Comet Ison To Make An Appearance In 2013
December 27, 2012

Brilliant Comet, Brighter Than Full Moon, Making Debut In 2013

Lee Rannals for - Your Universe Online

A once-in-a-lifetime opportunity to gaze upon the stars will be had next year by thousands of backyard astronomers who wish to catch a glimpse of the comet of the century.

Comet Ison has yet to earn its spotlight in the media, but soon enough it will be the trending topic among all the search engines.

The comet, which was discovered by two Russian astronomers, will be "the biggest star of 2013" and "brighter than a full moon," according to David Whitehouse, an author and astronomer.

Ison has been traveling for millions of years from the Oort cloud to reach Earth. The comet's surface is very dark, and it is a few tens of miles across.

Whitehouse says if you jumped into the air while on the surface of the comet, you could leap 20 miles up, and it would take you over a week to come back down.

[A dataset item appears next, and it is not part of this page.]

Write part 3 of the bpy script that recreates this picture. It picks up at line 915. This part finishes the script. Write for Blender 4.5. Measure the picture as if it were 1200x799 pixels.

By the end of the summer next year the comet will become visible in small telescopes and binoculars. A few months later, by October, it will be passing Mars and the surface will shift, with the surface of the rock responding to thermal shock.

As the comet passes the orbit of Earth, the gas and dust geysers will gather force, and the space around Ison will become brilliant as the ice below the surface turns into gas and erupts. Once this happens, it will be reflecting the light of the sun.

By late November next year, the comet will be visible to the unaided eye just after dark in the same direction as the setting Sun. The comet's tail could stretch like a searchlight into the sky above the horizon.

Ison will then swing rapidly around the Sun, passing within two million miles of it, which is closer than any planet ever does. The comet will be able to be seen to an "unaided eye" for months.

When Ison gets close in its approach to the Sun, it could become intensely bright, but at this point it will be difficult and dangerous to see without special instruments.

While comets can be a rare site to the backyard astronomers, Ison will not be the only space rock that will be visible next year. According to Whitehouse, another comet, called 2014 L4, was discovered last year and will be making a significant appearance in the evening sky in March and April, acting as the opening act for Ison.